Based on "The Wettest County in the World," by Matt Bondurant, which was in turn based on the real-life exploits of his bootlegging ancestors, "Lawless" was adapted by musician Nick Cave and directed by John Hillcoat. The two previously collaborated on "The Proposition," a film that, with its rural setting, uncompromised violence and emphasis on family, has more than a passing resemblance to "Lawless."
Three brothers in Franklin County, Va., go into business selling moonshine out of common glass jars — nothing fancy going on here. Forrest Bondurant (Tom Hardy) is strong and implacable. The youngest brother, Jack (Shia LaBeouf), is engaging and enterprising, someone who would be at home in the city. Middle brother Howard (Jason Clarke) is just sort of there, as an extra guy to have in a scene.
At the start of the movie, the Bondurant brothers aren’t the enemy, as far as local enforcement is concerned. They are the economy.
All goes well until one day a city slicker from Chicago shows up, charged with drying up the county. Special Agent Charlie Rakes is portrayed by Guy Pearce as a grotesque vision of an urban man, dandified, perfumed and carefully coiffed. It’s as if we’re seeing not what this character is, but how the Bondurants might see him, as someone who might as well be a space alien.
Throughout, that’s something very much felt in "Lawless," the cultural distance between city and country that existed before communications and transportation made the world into one big town. About a third into the film, Jessica Chastain shows up as a city woman relocating to the country to find some peace (lots of luck). Her clothes, her hair, her lipstick and her air of independence make her a vision of desirability and color amid the dullness, dust and dirt. It’s another strong performance from Chastain, who in the last 18 months has had the best roll-out of an actress since Meryl Streep.
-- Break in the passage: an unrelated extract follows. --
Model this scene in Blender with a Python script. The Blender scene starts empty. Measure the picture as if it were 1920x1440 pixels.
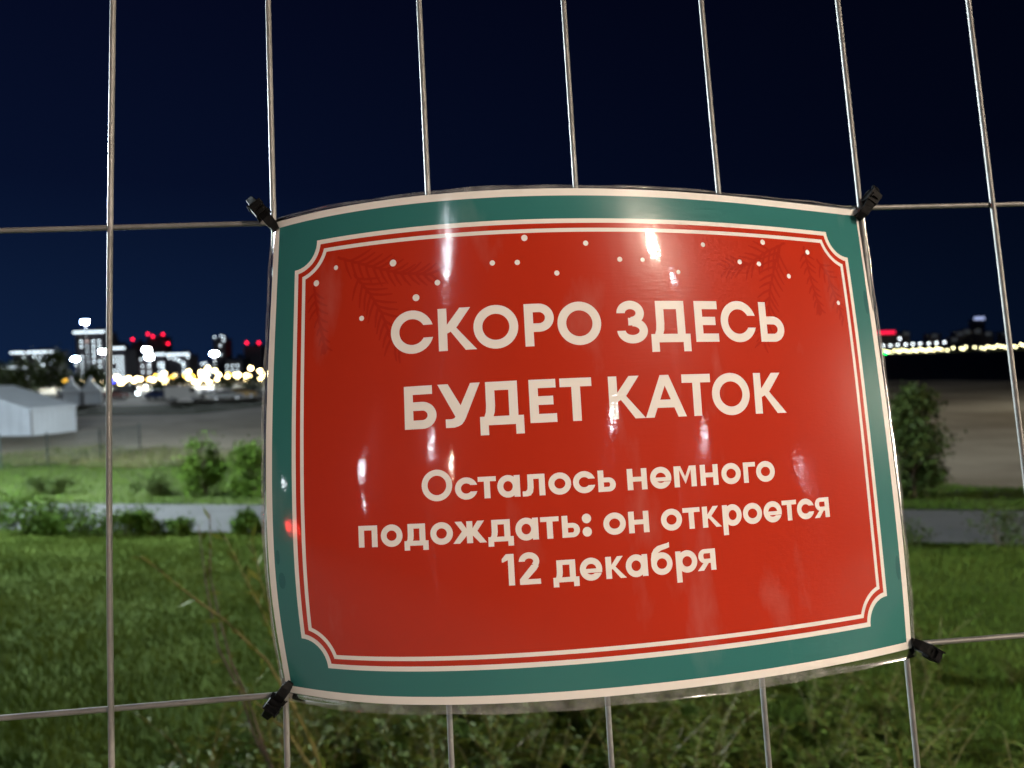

When Rakes rolls into town, he gives the Bondurants a choice. Either they start kicking a portion of their profits to him or he will have them destroyed. Hardy, as Forrest, is thoroughly convincing as one of those people who cannot be pushed around — giving in doesn’t even enter his head as a possibility — and so most of "Lawless" depicts a war, one no less bloody for its unraveling at a distinctly measured Southern pace.
But Hillcoat and Cave give us more than an action story. They create a world. In Jack’s courtship of a religiously devout young woman (Mia Wasikowska), we’re back 80 years ago, even as we see in Jack’s vanity and in his desire for the trappings of the success the emergence of the modern man. The filmmakers detail a long-gone conflict from a long-lost era and end up showing how the dreams and longings that motivate Americans never really change.